• **AIM OF THE TASK**
Return, exactly as written, every line from the first line of the data below through the line that contains "co.matrix_world = M".

+ + + +

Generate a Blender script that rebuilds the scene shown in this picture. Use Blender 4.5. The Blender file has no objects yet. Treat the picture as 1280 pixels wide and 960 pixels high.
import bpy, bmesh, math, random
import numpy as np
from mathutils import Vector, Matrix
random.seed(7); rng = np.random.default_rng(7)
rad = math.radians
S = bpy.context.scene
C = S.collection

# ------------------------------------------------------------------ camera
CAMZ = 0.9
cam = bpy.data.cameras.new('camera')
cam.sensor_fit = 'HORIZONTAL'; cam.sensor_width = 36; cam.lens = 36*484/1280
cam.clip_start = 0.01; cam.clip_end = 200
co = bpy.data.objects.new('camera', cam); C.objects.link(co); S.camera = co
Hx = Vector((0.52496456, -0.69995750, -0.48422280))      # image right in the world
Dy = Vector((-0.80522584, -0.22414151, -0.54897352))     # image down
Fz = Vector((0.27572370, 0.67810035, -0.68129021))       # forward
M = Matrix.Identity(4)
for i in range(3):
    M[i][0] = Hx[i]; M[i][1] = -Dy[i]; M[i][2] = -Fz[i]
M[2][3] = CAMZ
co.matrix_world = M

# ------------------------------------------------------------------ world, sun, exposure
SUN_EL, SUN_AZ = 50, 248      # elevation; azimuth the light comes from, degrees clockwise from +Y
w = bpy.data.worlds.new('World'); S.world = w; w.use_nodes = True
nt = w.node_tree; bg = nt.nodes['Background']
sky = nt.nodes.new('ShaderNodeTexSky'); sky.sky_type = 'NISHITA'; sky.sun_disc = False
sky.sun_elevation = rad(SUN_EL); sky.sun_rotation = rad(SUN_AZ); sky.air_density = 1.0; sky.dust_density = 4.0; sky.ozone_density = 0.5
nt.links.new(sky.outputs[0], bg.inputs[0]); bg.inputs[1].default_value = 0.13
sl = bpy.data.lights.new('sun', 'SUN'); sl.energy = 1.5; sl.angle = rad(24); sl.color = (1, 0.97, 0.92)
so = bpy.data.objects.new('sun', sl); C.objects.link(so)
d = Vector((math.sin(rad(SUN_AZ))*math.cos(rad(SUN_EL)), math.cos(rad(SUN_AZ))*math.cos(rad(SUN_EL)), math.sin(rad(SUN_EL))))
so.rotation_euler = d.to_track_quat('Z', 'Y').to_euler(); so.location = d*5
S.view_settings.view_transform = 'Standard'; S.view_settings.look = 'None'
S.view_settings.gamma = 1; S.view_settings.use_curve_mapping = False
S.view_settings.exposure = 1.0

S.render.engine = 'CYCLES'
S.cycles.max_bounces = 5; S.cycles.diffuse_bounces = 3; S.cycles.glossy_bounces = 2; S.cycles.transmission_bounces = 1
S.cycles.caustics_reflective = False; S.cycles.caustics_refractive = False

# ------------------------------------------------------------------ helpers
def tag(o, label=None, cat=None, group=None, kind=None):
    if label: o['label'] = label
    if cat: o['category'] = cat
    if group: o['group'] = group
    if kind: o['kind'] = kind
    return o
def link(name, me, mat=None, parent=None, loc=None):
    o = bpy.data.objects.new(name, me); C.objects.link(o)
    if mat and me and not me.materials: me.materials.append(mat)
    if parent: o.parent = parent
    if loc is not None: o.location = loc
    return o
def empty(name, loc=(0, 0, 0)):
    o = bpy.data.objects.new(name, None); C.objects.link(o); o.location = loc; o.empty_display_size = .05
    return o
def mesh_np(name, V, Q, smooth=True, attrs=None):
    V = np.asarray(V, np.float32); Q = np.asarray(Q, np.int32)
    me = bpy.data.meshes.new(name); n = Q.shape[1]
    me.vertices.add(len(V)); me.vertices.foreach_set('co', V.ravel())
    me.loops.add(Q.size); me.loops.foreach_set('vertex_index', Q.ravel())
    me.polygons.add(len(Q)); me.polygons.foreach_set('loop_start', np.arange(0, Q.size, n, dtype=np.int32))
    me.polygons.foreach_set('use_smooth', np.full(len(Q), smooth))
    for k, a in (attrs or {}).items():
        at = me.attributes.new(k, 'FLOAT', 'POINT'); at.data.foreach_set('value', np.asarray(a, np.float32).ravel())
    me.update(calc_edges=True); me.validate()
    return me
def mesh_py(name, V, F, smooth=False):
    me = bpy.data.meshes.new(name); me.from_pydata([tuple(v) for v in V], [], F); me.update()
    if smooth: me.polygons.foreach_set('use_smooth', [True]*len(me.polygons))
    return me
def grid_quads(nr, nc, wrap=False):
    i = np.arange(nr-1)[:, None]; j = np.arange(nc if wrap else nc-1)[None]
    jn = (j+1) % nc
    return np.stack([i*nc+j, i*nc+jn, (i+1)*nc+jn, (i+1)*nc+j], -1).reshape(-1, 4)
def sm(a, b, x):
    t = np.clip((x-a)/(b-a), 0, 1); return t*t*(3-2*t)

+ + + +

• **WRITTEN ANSWER**
Generate a Blender script that rebuilds the scene shown in this picture. Use Blender 4.5. The Blender file has no objects yet. Treat the picture as 1280 pixels wide and 960 pixels high.
import bpy, bmesh, math, random
import numpy as np
from mathutils import Vector, Matrix
random.seed(7); rng = np.random.default_rng(7)
rad = math.radians
S = bpy.context.scene
C = S.collection

# ------------------------------------------------------------------ camera
CAMZ = 0.9
cam = bpy.data.cameras.new('camera')
cam.sensor_fit = 'HORIZONTAL'; cam.sensor_width = 36; cam.lens = 36*484/1280
cam.clip_start = 0.01; cam.clip_end = 200
co = bpy.data.objects.new('camera', cam); C.objects.link(co); S.camera = co
Hx = Vector((0.52496456, -0.69995750, -0.48422280))      # image right in the world
Dy = Vector((-0.80522584, -0.22414151, -0.54897352))     # image down
Fz = Vector((0.27572370, 0.67810035, -0.68129021))       # forward
M = Matrix.Identity(4)
for i in range(3):
    M[i][0] = Hx[i]; M[i][1] = -Dy[i]; M[i][2] = -Fz[i]
M[2][3] = CAMZ
co.matrix_world = M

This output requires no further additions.